Coronado then declared that her “very existence” is her “resistance.”
“As a brown queer person in America, I am well aware that my very being is a threat to Amerikkka and its lineage of genocide, fragility, and hate,” she wrote. “These creeps cannot be reasoned with.”
Coronado said her business would be temporarily closed so she could focus on “self-care” due to the “madness” of the situation.
She refused to comment further about the incident, The Detroit News reported.
“If you can read, you know what the story is,” she told the news outlet.
Detroit Police Chief James Craig said the department is familiar with Coronado, and that she had been hostile with officers in the past.
"Generally speaking, we have good relations in that neighborhood, but my officers tell me whenever they've been in that area investigating criminal matters, she's been uncooperative and rude," Chief Craig told The Detroit News.
"She has clearly shown disdain for police,” he added. “The million-dollar question is: Why? We'd like to know what the issue is, and would like to sit down and talk to her about her concerns."
Although the chief disagreed with Coronado’s Facebook statements, her views will not affect officers’ willingness to help her if she is ever in need, he said.
Detroit Police Officers Association President Mark Diaz referred to Coronado as a “squeaky wheel,” and called her posts “childish and immature,” The Detroit News reported.
"Unfortunately, we live in a society where the media has sensationalized a lot of the anti-cop movement," Diaz said. "It's really just a small segment of society, but these squeaky wheels make the most noise, and they criticize everything police do."
"But it's their right if they choose not to serve police officers," he added. "It just shows that person's mentality.”
In an interview with FOX News, Flowers of Vietnam owner George Azar, whose restaurant is next door to Coronado’s, said he grew up in the neighborhood, just like many of those who went on to join the local police force.
“I was here before most of all these new businesses came up, and I’m from [the] neighborhood,” he explained.

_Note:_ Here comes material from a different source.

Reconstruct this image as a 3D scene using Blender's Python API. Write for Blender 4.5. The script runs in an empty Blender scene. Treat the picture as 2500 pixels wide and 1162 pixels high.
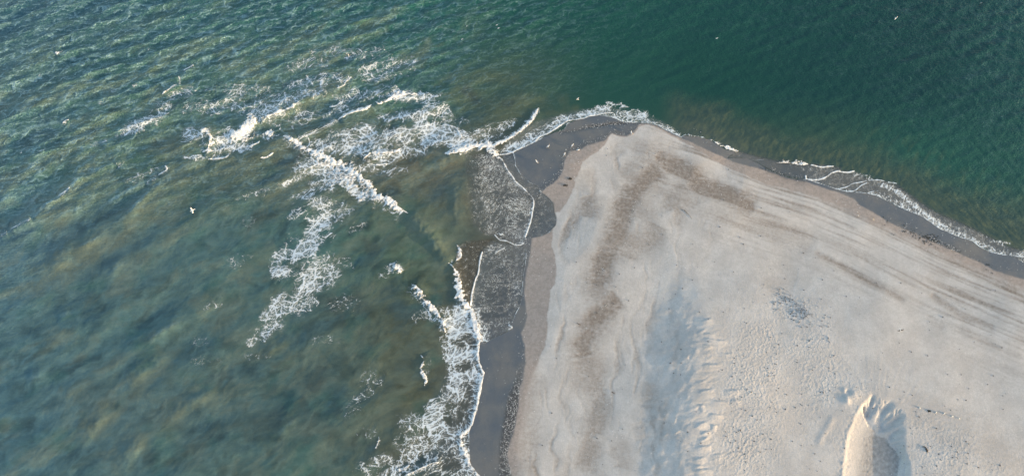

Azar said he felt that law enforcement practices in Southwest Detroit should be a “case study for how to police in this country in a good way.”
“All the police here, they’re all community-based,” he explained. “They actually stop in and say, ‘Hello, how you doing?’”
“I just felt like it was pretty inappropriate,” he said of Coronado’s social media comments and attitude towards police. “I don’t want her to feel like an outcast, however… she needs to maneuver a little different.”